W dniu wczorajszym dwa skrzydła mostu zostały podniesione, aby przepuścić duży drewniany żaglowiec, płynący rzeką Tamizą. Problem pojawił się w momencie, gdy próbowano je spuścić. Awaria techniczna spowodowała, że Tower Bridge utknął w stanie otwartym, powodując poważne problemy z ruchem w godzinach szczytu w stolicy. Miało to miejsce w dniu wczorajszym, w poniedziałek 9 sierpnia 2021 roku, około godziny 14:30 czasu BST. City of London Police wydało oficjalne oświadczenie dotyczące awarii technicznej 127-letniej ikony brytyjskiej stolicy. Zarówno kierowcom, jak i pieszym polecono, aby w godzinach szczytu omijano ten obszar.
Awaria jednego z najbardziej znanych zabytków Londynu
Z usterką poradzono sobie po prawie 12 godzinach – most został ponownie otwarty dla ruchu we wtorek, o godzinie 01:45 czasu BST, jak podaje serwis informacyjny BBC. Co było przyczyną awarii? Rzecznik City of London Corporation, która zarządza mostem, potwierdził, że w chwili obecnej trwa dochodzenia w sprawie awarii. Źródło usterki pozostaje obecnie nieznane.
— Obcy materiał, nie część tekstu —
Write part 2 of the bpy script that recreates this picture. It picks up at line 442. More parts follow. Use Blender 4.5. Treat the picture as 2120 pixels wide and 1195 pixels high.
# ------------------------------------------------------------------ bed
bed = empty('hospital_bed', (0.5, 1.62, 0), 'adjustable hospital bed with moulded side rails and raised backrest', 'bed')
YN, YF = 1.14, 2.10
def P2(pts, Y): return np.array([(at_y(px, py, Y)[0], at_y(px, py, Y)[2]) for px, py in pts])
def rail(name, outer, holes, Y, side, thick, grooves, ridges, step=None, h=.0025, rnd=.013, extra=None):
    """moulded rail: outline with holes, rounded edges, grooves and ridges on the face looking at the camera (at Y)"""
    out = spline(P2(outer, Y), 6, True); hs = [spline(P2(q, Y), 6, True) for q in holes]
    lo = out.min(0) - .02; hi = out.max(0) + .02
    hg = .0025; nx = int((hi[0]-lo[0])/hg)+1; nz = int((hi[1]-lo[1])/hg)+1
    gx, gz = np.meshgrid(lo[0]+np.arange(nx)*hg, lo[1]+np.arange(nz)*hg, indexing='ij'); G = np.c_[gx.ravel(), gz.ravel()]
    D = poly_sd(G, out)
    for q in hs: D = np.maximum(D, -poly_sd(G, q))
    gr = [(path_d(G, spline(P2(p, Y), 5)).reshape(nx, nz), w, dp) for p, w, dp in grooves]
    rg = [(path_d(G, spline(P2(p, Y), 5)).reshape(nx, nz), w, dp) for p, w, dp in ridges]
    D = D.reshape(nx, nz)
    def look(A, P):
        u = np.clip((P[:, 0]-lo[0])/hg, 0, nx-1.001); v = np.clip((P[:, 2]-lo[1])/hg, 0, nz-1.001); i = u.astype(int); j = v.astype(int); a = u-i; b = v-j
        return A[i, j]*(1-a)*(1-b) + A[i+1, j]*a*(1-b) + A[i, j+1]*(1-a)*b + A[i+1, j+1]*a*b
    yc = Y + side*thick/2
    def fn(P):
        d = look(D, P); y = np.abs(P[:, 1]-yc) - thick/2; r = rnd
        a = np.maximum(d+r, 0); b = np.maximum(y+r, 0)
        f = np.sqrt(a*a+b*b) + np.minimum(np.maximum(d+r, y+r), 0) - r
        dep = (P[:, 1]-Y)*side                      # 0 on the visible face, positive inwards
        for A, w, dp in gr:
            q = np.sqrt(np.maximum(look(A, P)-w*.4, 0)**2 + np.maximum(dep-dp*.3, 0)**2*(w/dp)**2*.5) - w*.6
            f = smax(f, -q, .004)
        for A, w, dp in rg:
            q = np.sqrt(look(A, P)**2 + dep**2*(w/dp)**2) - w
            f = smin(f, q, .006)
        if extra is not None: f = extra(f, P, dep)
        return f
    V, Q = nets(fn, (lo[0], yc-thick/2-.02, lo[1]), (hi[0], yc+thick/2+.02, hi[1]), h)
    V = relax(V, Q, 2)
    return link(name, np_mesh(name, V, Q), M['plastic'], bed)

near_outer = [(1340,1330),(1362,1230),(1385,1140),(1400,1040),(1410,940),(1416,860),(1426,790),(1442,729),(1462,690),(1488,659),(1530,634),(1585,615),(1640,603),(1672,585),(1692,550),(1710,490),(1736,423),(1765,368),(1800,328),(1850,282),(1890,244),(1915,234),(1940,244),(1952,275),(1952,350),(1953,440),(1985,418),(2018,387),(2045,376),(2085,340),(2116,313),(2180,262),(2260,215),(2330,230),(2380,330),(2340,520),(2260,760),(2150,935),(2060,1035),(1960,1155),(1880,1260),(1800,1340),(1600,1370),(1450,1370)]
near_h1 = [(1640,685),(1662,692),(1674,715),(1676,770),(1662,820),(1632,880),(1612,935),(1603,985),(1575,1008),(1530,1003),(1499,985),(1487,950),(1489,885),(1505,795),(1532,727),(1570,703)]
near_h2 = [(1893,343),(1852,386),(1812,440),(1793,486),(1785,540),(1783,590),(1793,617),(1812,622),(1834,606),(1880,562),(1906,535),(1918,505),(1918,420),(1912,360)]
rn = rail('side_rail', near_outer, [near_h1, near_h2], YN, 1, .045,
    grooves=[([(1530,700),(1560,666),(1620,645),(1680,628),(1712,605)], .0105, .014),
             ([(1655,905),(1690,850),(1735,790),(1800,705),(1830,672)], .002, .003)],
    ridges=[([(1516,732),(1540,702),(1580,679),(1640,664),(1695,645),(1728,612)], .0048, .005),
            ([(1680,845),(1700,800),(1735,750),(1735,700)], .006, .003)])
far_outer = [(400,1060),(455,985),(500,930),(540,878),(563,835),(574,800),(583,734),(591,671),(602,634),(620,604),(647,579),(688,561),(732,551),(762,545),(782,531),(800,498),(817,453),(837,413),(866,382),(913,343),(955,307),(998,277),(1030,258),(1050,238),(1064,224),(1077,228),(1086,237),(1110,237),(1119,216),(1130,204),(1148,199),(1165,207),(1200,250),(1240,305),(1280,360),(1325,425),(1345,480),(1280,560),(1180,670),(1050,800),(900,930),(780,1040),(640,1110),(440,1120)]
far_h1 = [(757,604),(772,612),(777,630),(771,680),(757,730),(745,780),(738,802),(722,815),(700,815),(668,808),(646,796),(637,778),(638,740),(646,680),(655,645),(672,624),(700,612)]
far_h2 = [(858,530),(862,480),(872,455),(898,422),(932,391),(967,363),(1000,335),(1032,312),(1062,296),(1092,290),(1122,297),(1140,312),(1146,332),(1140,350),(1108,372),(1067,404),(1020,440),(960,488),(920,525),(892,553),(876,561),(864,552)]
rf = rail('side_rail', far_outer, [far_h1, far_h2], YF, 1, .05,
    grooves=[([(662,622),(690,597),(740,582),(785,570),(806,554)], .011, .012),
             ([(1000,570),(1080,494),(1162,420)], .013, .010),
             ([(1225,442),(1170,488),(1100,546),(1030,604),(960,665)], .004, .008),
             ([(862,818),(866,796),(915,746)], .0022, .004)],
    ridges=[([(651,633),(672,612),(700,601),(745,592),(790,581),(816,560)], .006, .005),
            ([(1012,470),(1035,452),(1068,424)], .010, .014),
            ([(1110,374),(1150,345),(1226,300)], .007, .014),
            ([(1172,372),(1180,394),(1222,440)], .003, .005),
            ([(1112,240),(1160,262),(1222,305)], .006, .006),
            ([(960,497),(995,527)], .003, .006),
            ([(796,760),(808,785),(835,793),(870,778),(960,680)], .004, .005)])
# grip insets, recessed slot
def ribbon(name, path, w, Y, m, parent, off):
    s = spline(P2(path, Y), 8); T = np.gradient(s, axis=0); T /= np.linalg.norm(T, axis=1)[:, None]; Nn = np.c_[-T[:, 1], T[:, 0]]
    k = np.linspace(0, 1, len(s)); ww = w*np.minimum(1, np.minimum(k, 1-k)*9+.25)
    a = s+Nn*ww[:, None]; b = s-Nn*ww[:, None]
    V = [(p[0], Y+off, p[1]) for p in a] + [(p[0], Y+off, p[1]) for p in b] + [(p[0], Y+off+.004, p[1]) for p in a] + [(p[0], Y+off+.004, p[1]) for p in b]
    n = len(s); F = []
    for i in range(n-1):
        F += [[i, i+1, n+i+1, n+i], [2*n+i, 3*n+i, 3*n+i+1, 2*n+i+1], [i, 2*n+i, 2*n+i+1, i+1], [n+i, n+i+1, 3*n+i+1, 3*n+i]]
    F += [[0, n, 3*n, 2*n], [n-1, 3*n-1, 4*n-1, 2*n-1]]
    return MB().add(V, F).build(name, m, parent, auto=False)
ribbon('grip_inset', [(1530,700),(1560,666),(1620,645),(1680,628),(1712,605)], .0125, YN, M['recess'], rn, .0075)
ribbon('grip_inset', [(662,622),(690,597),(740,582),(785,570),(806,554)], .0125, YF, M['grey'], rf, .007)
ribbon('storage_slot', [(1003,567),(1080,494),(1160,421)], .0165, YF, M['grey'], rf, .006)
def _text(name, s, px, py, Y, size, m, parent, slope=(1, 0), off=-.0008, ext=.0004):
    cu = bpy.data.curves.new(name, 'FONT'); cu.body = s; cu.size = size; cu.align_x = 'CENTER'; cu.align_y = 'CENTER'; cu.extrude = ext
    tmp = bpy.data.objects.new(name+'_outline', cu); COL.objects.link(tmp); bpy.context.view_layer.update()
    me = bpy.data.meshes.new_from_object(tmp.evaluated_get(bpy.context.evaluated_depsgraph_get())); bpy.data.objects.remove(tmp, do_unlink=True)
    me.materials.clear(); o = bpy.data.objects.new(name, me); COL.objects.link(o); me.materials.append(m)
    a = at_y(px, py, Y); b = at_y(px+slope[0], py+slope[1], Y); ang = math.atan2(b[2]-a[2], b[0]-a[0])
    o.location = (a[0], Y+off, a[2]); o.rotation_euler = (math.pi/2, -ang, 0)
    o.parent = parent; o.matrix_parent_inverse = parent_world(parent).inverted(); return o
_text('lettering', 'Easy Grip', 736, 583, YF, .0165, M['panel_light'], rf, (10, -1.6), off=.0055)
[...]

Dodajmy, ż to już druga tego typu usterka, która miała miejsce w ostatnim czasie. Wcześniej most Tower Bridge był zablokowany w sierpniu zeszłego roku, kiedy usterka mechaniczna sprawiła, że przez ponad godzinę znajdował się on w pozycji podniesionej.
Most Tower Bridge "zablokował się" akurat wtedy, gdy ruch w mieście był największy
Zobaczcie sami, jak to wyglądało:
Trwa już dochodzenie mające wyjaśnić co było powodem usterki
Tower Bridge pozostaje jednym z najbardziej znanych obiektów zlokalizowanych w Londynie. To prawdziwa ikona tego miasta, symbol brytyjskiej stolicy. Most przeprowadzony przez Tamizę w pobliżu Tower of London, od której bierze swą nazwę, niekiedy bywa mylony z z sąsiednim Mostem Londyńskim, czyli London Bridge. Jego konstrukcje zakończono w 1894 roku. Architektem jego był Horace Jones, który zastosował modną wówczas konstrukcję: stalowy szkielet obłożony kamieniem w stylu neogotyckim.
Tower Bridge przecina Tamizę na wschodnim końcu Londynu. Od początku swojego istnienia uznawany był za arcydzieło ówczesnej inżynierii. Porównywano go ze słynną już wieżą Eiffla, zbudowaną pięć lat wcześniej. Potężny, ważący ponad 2000 ton napędzany parą mechanizm mostu, regulował otwarcie jego środkowej części.